第1回目は、2009年8月8日、ストックホルムのフリハンネン港に入港しようとしたときに発生した火災でそれによりゼニス号は船尾部分を損傷しました。
第2回目は、2013年6月26日、エンジンルームから突然出火してエンジンが動かなくなってしまった事故で、4隻のタグボートが曳航しに来るまでの間ヴネチアの沖合17キロのところに停泊しなければなりませんでした。
そしてゼニス号は、1週間後に修理のためにトリエステ港のサンマルコ造船所に入港しました。
他方、和文ウイキペディアによれば、ゼニス号は、同年に外側船室にバルコニーを設けるなどの大改装を行っていますが、これは上記出火事故に伴う船舶修理の際にそれを兼ねて行ったものと思われます。
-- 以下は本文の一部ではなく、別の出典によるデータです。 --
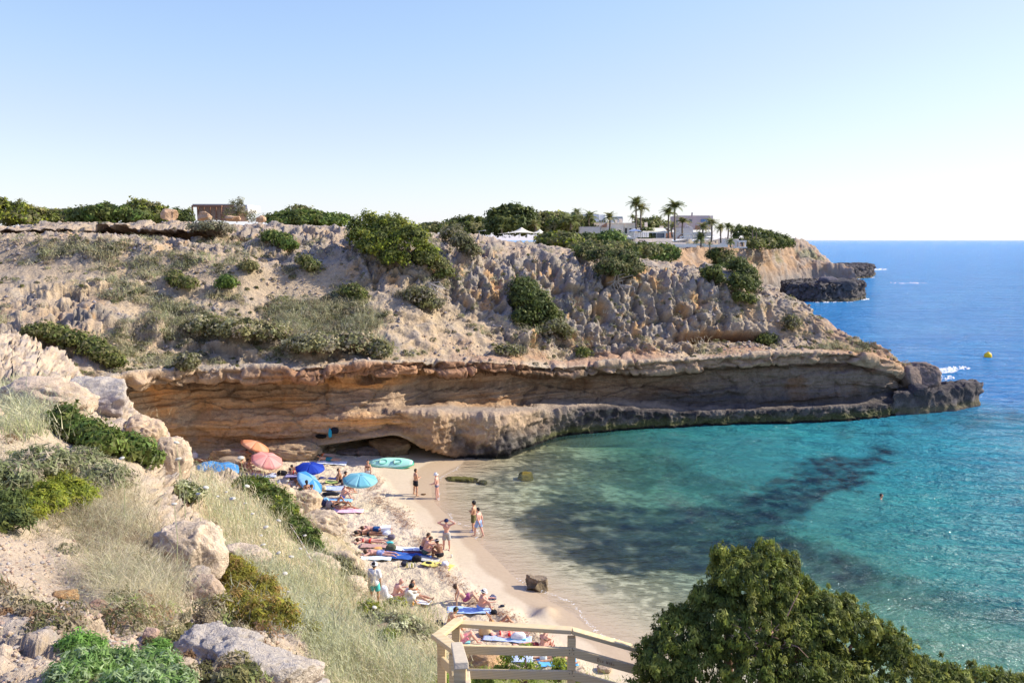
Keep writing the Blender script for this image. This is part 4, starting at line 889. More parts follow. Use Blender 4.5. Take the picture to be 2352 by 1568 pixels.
# dry grass and low scrub on the cliff slope (nobody could count it)
nz = fbm(PC*np.array([.16, .16, .4]), 3, 301); nz2 = fbm(PC*.7, 2, 303)
band = np.exp(-((pyc-(760+40*np.sin(pxc*.006)))/62)**2)*((pxc > 250) & (pxc < 930))+.8*np.exp(-((pyc-700)/45)**2)*(pxc > 250)*(pxc < 1120)+.9*(pxc < 320)*np.exp(-((pyc-720)/60)**2)
band += .30*(pxc < 1100)*(pyc > 545)*(pyc < 830)+.14*(pxc >= 1100)*(pyc > 770)*(pyc < 830)*(pxc < 2000)+.12*(pyc < 780)*(pyc > 560)*(pxc < 1900)
msk = band*ss(.08, .3, nz+.55*nz2)*((CL['rv'] > 8.15) & (CL['rv'] < 12.2))*(CL['N'][..., 2] > .25)
blades('dry_grass', PC, None, 44000, .42, .05, STRAW[1:]+GRASSG+SCRUB, 11, msk, lean=.8, spread=.35, per=22)
def scrub_mass(name, S, n, mask, size, leaf, cols, seed, per=40):
    rs = np.random.default_rng(seed); w = np.clip(mask.ravel(), 0, None); w /= w.sum(); k = rs.choice(w.size, n, p=w); p = S['P'].reshape(-1, 3)[k]
    r = size[0]+(size[1]-size[0])*rs.random(n)**2; o = rs.normal(size=(n, per, 3)); o[..., 2] = np.abs(o[..., 2]); o /= np.linalg.norm(o, axis=-1, keepdims=True)
    nr = orient((o+.2).reshape(-1, 3), rs, .5); c = p[:, None]+o*(r[:, None, None]*(.75+.3*rs.random((n, per, 1))))*np.array([1, 1, .75])
    V, F = leaf_quads(c.reshape(-1, 3), nr, leaf[0], leaf[1], rs, updir=.8); t_ = np.array(cols)[rs.choice(len(cols), n)]*(.7+.6*rs.random((n, 1)))
    cl = np.repeat(np.repeat(t_, per, 0)*(.8+.4*rs.random((n*per, 1))), 3, 0); o_ = mk(name, V, F, M_LEAF, col=np.clip(cl, .01, .9)); return tag(o_, kind='stuff')
scrub_mass('low_scrub', CL, 2100, msk+.05*((CL['rv'] > 8.15) & (CL['rv'] < 12.4)), (.15, .55), (.16, .05), SCRUB+OLV[:2]+GRY, 13, per=55)

# ---- bushes on the cliff, one by one
LF = (.22, .10)
cb = [
 ('green mastic bush spilling over the crest, largest on the cliff', [(850, 530, 42), (900, 545, 48), (870, 575, 42), (940, 560, 42), (905, 600, 30), (980, 590, 28), (830, 555, 30)], GRN+YEL, 9000),
 ('trailing olive bush running down from the largest crest bush', [(975, 600, 26), (1000, 612, 26), (1020, 628, 20)], OLV+GRN, 2600),
 ('wispy olive bush right of the largest crest bush', [(1040, 545, 24), (1062, 560, 22), (1085, 580, 18)], OLV+GRY, 2600),
 ('dense bush with dead grey twigs below the villa tents', [(1345, 580, 24, 12), (1385, 590, 34, 18), (1425, 602, 34, 24), (1450, 622, 26, 22), (1400, 622, 32, 24)], OLV+DKG, 6500),
 ('tall dark juniper growing halfway up the cliff face', [(1200, 665, 30), (1215, 695, 38), (1240, 720, 34), (1205, 735, 26), (1265, 735, 26)], GRN+DKG, 6000),
 ('dark green bush on the crest, left of the two at the right end', [(1635, 630, 20), (1645, 642, 18)], GRN+DKG, 1700),
 ('dark green bush hanging at the right end of the crest', [(1695, 618, 24), (1712, 640, 26), (1725, 660, 22), (1700, 655, 24)], DKG+GRN, 4200),
 ('small dark bush under the bush at the right end', [(1700, 685, 16, 10), (1722, 688, 12, 8)], DKG+GRN, 900),
 ('bright green bush lying on the slope left of the crest bush', [(625, 548, 18, 13), (645, 555, 20, 14), (665, 566, 15, 11)], GRN+BRI, 2200),
 ('small green bush beside the upper pillars of rock', [(700, 600, 12), (715, 612, 12)], OLV+GRN, 800),
 ('tiny round bright green bush in the middle of the slope', [(520, 651, 15, 9)], BRI, 700),
 ('round olive bush below the left rock pillars', [(400, 640, 16, 11), (430, 652, 18, 11)], OLV+GRN, 1100),
 ('olive bush growing in front of the arched hollows', [(805, 672, 20, 15), (822, 680, 14, 11)], GRN+OLV, 1300),
 ('dark bush right below the red hollow', [(1762, 782, 17, 11)], DKG+GRN, 800),
 ('tuft of bush beside the red hollow, to its right', [(1818, 748, 14, 18)], OLV+GRY, 700),
 ('grey brushwood at the foot of the tall dark juniper', [(1265, 755, 30, 20), (1295, 765, 18, 14)], GRY+OLV, 1900),
 ('long green bush along the ridge at the left end of the slope', [(90, 765, 30, 14), (130, 772, 32, 15), (175, 785, 30, 16), (215, 800, 28, 18)], GRN+OLV, 4200),
 ('low green bush above the left end of the orange wall', [(238, 818, 22, 16), (262, 830, 16, 11)], GRN+OLV, 1300),
 ('round grey-green bush on the lip of the wall, left', [(430, 836, 18, 15)], OLV+GRY, 900),
 ('round grey-green bush on the lip of the wall, right', [(868, 806, 26, 17)], OLV+GRY, 1300),
 ('bright little bush on the red shelf in the middle', [(1340, 812, 12, 8)], GRN, 420),
 ('pale scrub behind the little bush on the red shelf', [(1160, 805, 20, 9), (1186, 808, 14, 9)], GRY+OLV, 700),
 ('dry bush on the rim left of the brown house', [(480, 522, 40, 9), (510, 527, 24, 9)], GRY, 1500),
 ('olive shrub in a hollow above the left pillars', [(570, 612, 14, 10)], OLV, 500),
 ('tall grey-green scrub on the slope under the arched ledge', [(960, 680, 30, 16), (985, 700, 24, 14)], OLV+GRY, 1900),
 ('broad dry thicket above the wall, right of centre left', [(720, 792, 60, 20), (800, 788, 50, 20)], OLV+GRY+SCRUB, 4500),
 ('broad dry thicket above the wall, centre of the slope', [(560, 760, 60, 20), (620, 768, 40, 20), (480, 750, 50, 20)], OLV+SCRUB, 4500),
]
for i, (lab, pts, cols, n) in enumerate(cb):
    bush('bush', lab, 'bush', pts, None, cols, int(n*2.2), (.20, .12), 500+i*3, on=CL, clump=.5, push=.25, nst=5)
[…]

ゼニス号は、翌年の2014年にスペインのプルマンツールからフランスのシレーに譲渡されましたが、2017年に、プルマンツールに買い戻されてもっぱらカナリア諸島の10日間程度のショートクルージングに従事しています。
プルマンツールは、こういう深刻な事故歴のある船なので、SOLAS2020の規制直前に、渡りに船とばかりに当初のカナリア諸島クルーズ計画を途中で打ち切ってまでも、ピースボートに譲渡することにしたものではないでしょうか。
このような深刻な事故歴のある信頼性の乏しい船を3か月半という長期に及ぶ地球一周クルーズに使うのは、大変危ないことではないでしょうか。
何年か前のピースボートのように、航海中に数日間も漂流するような大事故が起きたら大変です。
これはまさしくエコシップという羊頭を掲げて、その実狗肉(犬の肉)を売りつけるという古典的な詐欺商法というべきではないでしょうか。